* [TASK GOAL]: Pull every line containing the word "Blender" from the records.

:: RECORDS FOR THE TASK

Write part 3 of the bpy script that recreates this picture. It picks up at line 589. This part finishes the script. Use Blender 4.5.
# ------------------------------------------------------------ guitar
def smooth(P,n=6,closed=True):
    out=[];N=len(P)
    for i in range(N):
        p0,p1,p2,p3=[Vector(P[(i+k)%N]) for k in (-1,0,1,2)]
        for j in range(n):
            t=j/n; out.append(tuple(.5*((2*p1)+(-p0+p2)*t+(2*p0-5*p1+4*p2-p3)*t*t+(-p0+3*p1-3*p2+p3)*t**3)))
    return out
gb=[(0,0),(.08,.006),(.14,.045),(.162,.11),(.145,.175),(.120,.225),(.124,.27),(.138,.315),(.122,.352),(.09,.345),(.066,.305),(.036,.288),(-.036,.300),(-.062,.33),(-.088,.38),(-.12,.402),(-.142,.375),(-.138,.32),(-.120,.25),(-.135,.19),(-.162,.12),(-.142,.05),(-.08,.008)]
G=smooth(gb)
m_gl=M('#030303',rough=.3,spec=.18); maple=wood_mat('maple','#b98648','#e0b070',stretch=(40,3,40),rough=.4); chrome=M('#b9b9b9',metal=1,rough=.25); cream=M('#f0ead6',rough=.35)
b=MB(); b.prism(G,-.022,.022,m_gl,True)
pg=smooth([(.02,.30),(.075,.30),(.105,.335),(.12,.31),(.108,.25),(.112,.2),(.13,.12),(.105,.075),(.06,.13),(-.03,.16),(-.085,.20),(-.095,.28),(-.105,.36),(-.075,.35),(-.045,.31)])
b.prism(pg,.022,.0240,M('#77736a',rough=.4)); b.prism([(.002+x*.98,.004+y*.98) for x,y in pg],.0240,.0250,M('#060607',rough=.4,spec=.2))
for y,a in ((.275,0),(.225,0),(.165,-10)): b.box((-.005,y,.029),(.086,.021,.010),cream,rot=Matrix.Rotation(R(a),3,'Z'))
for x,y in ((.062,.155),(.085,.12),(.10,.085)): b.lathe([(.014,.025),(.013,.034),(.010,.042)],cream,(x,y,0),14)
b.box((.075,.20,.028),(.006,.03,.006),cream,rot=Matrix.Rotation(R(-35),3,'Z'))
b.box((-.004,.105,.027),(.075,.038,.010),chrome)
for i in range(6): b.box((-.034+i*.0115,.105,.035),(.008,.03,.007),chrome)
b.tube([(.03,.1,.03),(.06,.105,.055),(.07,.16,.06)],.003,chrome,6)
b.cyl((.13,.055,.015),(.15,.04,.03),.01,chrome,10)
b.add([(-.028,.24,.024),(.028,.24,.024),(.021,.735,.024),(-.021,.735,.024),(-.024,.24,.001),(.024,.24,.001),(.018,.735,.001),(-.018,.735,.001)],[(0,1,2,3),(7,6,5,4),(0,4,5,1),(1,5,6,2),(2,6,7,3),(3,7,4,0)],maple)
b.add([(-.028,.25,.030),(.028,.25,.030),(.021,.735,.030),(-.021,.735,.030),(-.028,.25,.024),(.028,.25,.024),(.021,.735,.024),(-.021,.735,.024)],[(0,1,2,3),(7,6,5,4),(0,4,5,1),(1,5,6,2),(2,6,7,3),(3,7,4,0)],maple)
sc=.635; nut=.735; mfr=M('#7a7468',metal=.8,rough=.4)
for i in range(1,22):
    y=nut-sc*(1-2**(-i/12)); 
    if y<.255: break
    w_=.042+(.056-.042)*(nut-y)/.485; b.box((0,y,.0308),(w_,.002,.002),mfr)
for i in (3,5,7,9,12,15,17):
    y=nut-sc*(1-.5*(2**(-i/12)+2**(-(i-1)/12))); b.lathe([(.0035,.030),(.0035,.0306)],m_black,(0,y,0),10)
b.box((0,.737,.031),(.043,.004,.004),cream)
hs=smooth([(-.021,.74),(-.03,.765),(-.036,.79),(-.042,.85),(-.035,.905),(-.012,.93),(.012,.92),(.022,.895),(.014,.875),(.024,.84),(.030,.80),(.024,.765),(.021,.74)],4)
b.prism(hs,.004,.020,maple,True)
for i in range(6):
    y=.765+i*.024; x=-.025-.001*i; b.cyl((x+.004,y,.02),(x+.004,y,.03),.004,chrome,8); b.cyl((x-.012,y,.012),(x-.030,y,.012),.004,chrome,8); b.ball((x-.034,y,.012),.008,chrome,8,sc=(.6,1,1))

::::
:: RECORDS FOR THE TASK

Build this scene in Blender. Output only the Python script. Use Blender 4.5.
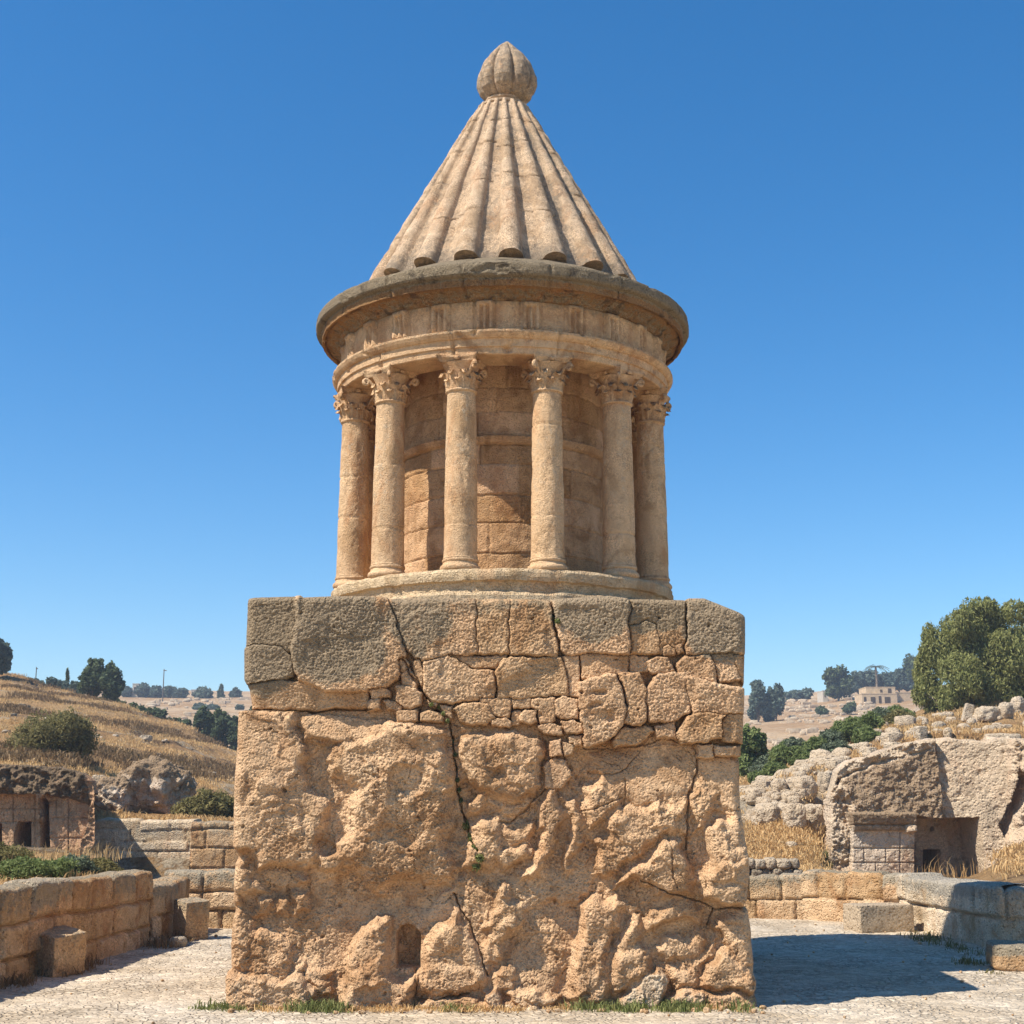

::::

* [COMPLETED EXERCISE]:
Write part 3 of the bpy script that recreates this picture. It picks up at line 589. This part finishes the script. Use Blender 4.5.
Build this scene in Blender. Output only the Python script. Use Blender 4.5.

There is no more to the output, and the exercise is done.